A nova administração do setor vem tentando encontrar soluções, adotando o diálogo como premissa. Um exemplo foi a recém-aprovada MP 688. A medida, concebida inicialmente para tratar do GSF e do leilão das usinas não prorrogadas, acabou ganhando no Congresso Nacional importantes emendas que melhoram o ambiente de investimentos. Caso dos mecanismos que conferem isonomia aos autoprodutores, da possibilidade de participação dos consumidores livres nos leilões do ACR e do estímulo para a geração distribuída a partir da criação de um Valor de Referência específico.
Entretanto, essas são apenas algumas das medidas que precisam ser adotadas para melhorar o funcionamento do setor. A MP 688 foi criada em função de problemas de curto prazo e assim tem sido em função do passivo e da complexidade dos problemas setoriais. Na retomada do setor elétrico como fator de desenvolvimento da economia, uma nova onda de ações é necessária, medidas estruturantes que aperfeiçoem principalmente a arquitetura do mercado.

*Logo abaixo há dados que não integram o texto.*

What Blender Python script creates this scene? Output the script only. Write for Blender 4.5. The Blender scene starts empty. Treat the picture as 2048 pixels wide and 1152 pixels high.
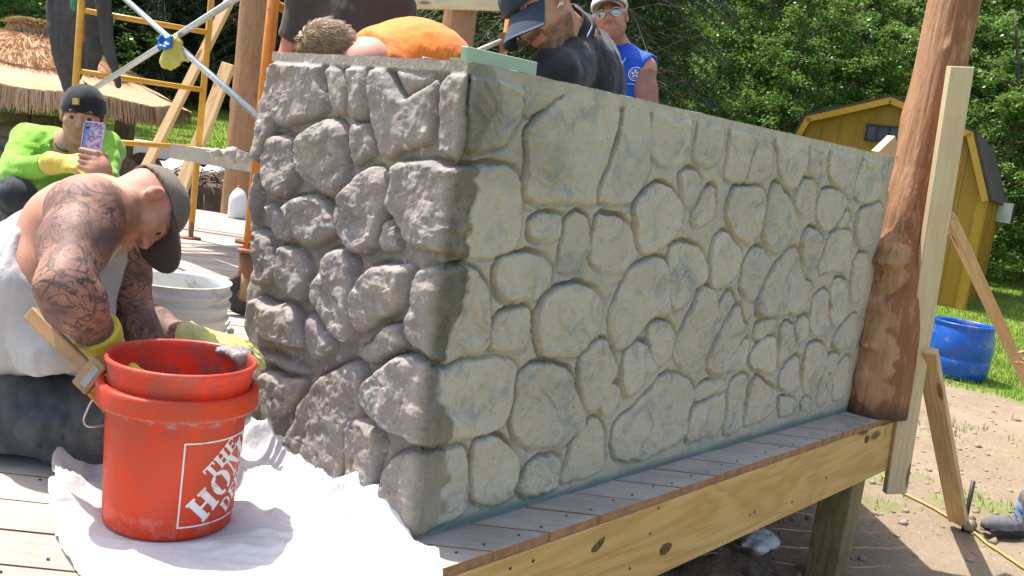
import bpy, math, random
import numpy as np
from mathutils import Matrix, Vector

# ------------------------------------------------------------------ camera
FPX = 1837.7247
CX = np.array([0.66120092, -0.01469335, 0.75006497])
CY = np.array([-0.73770148, -0.1945393, 0.64649128])
CZ = np.array([0.13641799, -0.98078467, -0.13946888])
MC = np.stack([CX, CY, CZ], 1)
CAM = np.array([-1.42370263, -1.42814195, 0.9])
scene = bpy.context.scene
col = scene.collection
cd = bpy.data.cameras.new("camera"); cam_ob = bpy.data.objects.new("camera", cd); col.objects.link(cam_ob)
cd.sensor_width = 36.0; cd.lens = 36.0 * FPX / 2048.0; cd.clip_start = 0.05; cd.clip_end = 600
rx, dn, fw = MC[0], MC[1], MC[2]
cam_ob.matrix_world = Matrix(((rx[0], -dn[0], -fw[0], CAM[0]), (rx[1], -dn[1], -fw[1], CAM[1]), (rx[2], -dn[2], -fw[2], CAM[2]), (0, 0, 0, 1)))
scene.camera = cam_ob

# ------------------------------------------------------------------ light
SUN = Vector((-0.27, 0.96, 0)).normalized()
EL = math.radians(66)
SUND = Vector((SUN.x * math.cos(EL), SUN.y * math.cos(EL), math.sin(EL)))
w = bpy.data.worlds.new("World"); scene.world = w; w.use_nodes = True
nt = w.node_tree; nt.nodes.clear()
sky = nt.nodes.new("ShaderNodeTexSky"); sky.sky_type = 'NISHITA'; sky.sun_disc = False
sky.sun_elevation = EL; sky.sun_rotation = math.atan2(SUND.x, SUND.y); sky.altitude = 200; sky.dust_density = 4.0; sky.air_density = 1.0; sky.ozone_density = 0.5
bgn = nt.nodes.new("ShaderNodeBackground"); bgn.inputs[1].default_value = 0.15
won = nt.nodes.new("ShaderNodeOutputWorld")
nt.links.new(sky.outputs[0], bgn.inputs[0]); nt.links.new(bgn.outputs[0], won.inputs[0])
sl = bpy.data.lights.new("sun", 'SUN'); sl.energy = 3.8; sl.angle = math.radians(0.53); sl.color = (1.0, 0.95, 0.88)
so = bpy.data.objects.new("sun", sl); col.objects.link(so)
so.rotation_euler = SUND.to_track_quat('Z', 'Y').to_euler(); so.location = (0, 0, 12)
scene.view_settings.view_transform = 'Standard'; scene.view_settings.look = 'None'
scene.view_settings.exposure = 1.18; scene.view_settings.gamma = 1.0
scene.view_settings.use_curve_mapping = False
scene.cycles.max_bounces = 8; scene.cycles.transparent_max_bounces = 12

# ------------------------------------------------------------------ layout helpers
def ray(px, py):
    return MC.T @ np.array([px - 1024.0, py - 576.0, FPX]) / FPX
def P(px, py, d):
    return CAM + ray(px, py) * d
def onz(px, py, z=0.0):
    r = ray(px, py); return CAM + r * ((z - CAM[2]) / r[2])
def onplane(px, py, ax, v=0.0):
    r = ray(px, py); return CAM + r * ((v - CAM[ax]) / r[ax])

# ------------------------------------------------------------------ object helpers
def V(*a): return np.array(a, float)
def nrm(v):
    v = np.asarray(v, float); return v / (np.linalg.norm(v) + 1e-12)
def tag(o, label=None, cat=None, group=None, kind=None):
    if label: o['label'] = label
    if cat: o['category'] = cat
    if group: o['group'] = group
    if kind: o['kind'] = kind
    return o
def thing(name, loc, label, cat, group=None):
    o = bpy.data.objects.new(name, None); col.objects.link(o); o.location = Vector([float(v) for v in loc])
    o.empty_display_size = 0.1
    return tag(o, label, cat, group)
def mesh_data(name, v, f, mat=None, smooth=True, attrs=None):
    me = bpy.data.meshes.new(name)
    v = np.asarray(v, np.float32).reshape(-1, 3)
    if isinstance(f, np.ndarray) and f.ndim == 2:
        n, k = f.shape
        me.vertices.add(len(v)); me.vertices.foreach_set("co", v.ravel())
        me.loops.add(n * k); me.loops.foreach_set("vertex_index", f.astype(np.int32).ravel())
        me.polygons.add(n); me.polygons.foreach_set("loop_start", np.arange(0, n * k, k, dtype=np.int32))
        me.polygons.foreach_set("loop_total", np.full(n, k, np.int32))
        me.update(calc_edges=True)
    else:
        me.from_pydata([tuple(map(float, q)) for q in v], [], [tuple(int(i) for i in q) for q in f]); me.update()
    if smooth: me.polygons.foreach_set("use_smooth", np.ones(len(me.polygons), bool))
    if attrs:
        for an, av in attrs.items():
            at = me.attributes.new(an, 'FLOAT', 'POINT'); at.data.foreach_set("value", np.asarray(av, np.float32))
    if mat is not None: me.materials.append(mat)
    return me
def obj(name, v, f, mat, parent=None, smooth=True, attrs=None, base=None, local=False):
    """one mesh object; v are world coordinates unless local"""
    v = np.asarray(v, float).reshape(-1, 3)
    if local: off = np.zeros(3)
    elif parent is not None:
        off = np.array(parent['_w']) if '_w' in parent else np.array(parent.location)
    else:
        off = np.array(base, float) if base is not None else np.array([v[:, 0].mean(), v[:, 1].mean(), v[:, 2].min()])
    me = mesh_data(name, v - off, f, mat, smooth, attrs)
    o = bpy.data.objects.new(name, me); col.objects.link(o)
    if parent is not None: o.parent = parent
    elif not local: o.location = Vector([float(q) for q in off])
    return o
# sub-parts hang under a part whose own location is zero: they share the thing's offset
def sub(name, v, f, mat, part, root, smooth=True, attrs=None):
    v = np.asarray(v, float).reshape(-1, 3) - np.array(root.location)
    me = mesh_data(name, v, f, mat, smooth, attrs)
    o = bpy.data.objects.new(name, me); col.objects.link(o); o.parent = part
    return o
def join(parts):
    vs, fs, n = [], [], 0
    for v, f in parts:
        v = np.asarray(v, float).reshape(-1, 3)
        vs.append(v); fs += [tuple(int(i) + n for i in q) for q in f]; n += len(v)
    return np.concatenate(vs), fs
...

“Não temos dúvida de que o modelo requer aperfeiçoamento. Eu não faria uma revisão plena, mas chamaria todo mundo (para dialogar)”, afirmou o secretário executivo do MME. O P&D Estratégico sugerido pelo Fórum das Associações do Setor Elétrico (Fase) e pelo Instituto Abradee que deverá ser coordenado pelo MME/ANEEL com participação dos órgãos vinculados, é uma oportunidade ímpar para o setor elétrico – ainda muito pressionado por problemas conjunturais – se reunir tecnicamente na busca por aperfeiçoamentos estruturais e de maneira independente do conturbado cenário político que vive o país.
A percepção do Ministério sobre a importância de aperfeiçoamentos e a disposição ao diálogo com todos os agentes é o ponto de partida. A agenda, densa, demandará tempo, devendo ser atacada o quanto antes. Os mecanismos de formação de preço, o modelo de contratação do ACR e ACL, o planejamento, a definição da matriz, a governança do setor, a inserção da geração distribuída, o papel do mercado livre, a alocação de custos, a eficiência energética e a resposta da demanda são apenas alguns dos temas a serem enfrentados.

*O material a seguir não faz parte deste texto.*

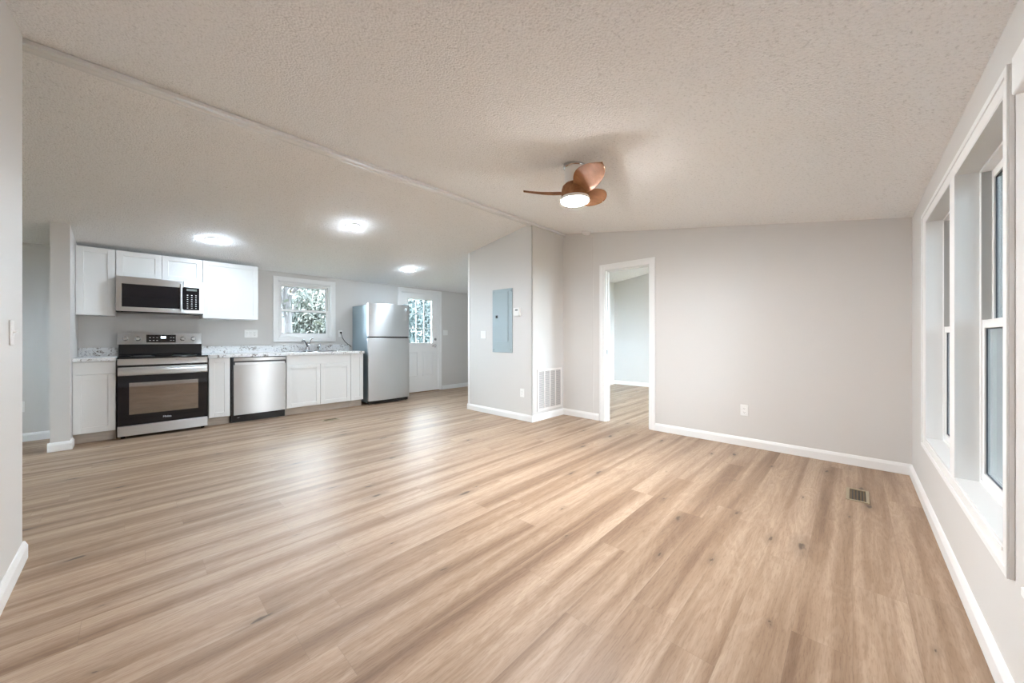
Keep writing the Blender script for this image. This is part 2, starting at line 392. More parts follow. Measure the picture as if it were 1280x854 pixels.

O cenário é desafiador, mas o setor elétrico, respaldado em sua inteligência coletiva, tem potencial para liderar a retomada sustentável do crescimento econômico, assegurando energia competitiva para o desenvolvimento nacional.
Em tempo, por falar em desafio, desejo sucesso ao site “Paranoá Energia”, na certeza de que contribuirá para o fortalecimento tanto do jornalismo como do setor energético.
(*) Bernardo Sicsú é coordenador de economia da Associação Brasileira dos Investidores em Autoprodução de Energia (Abiape).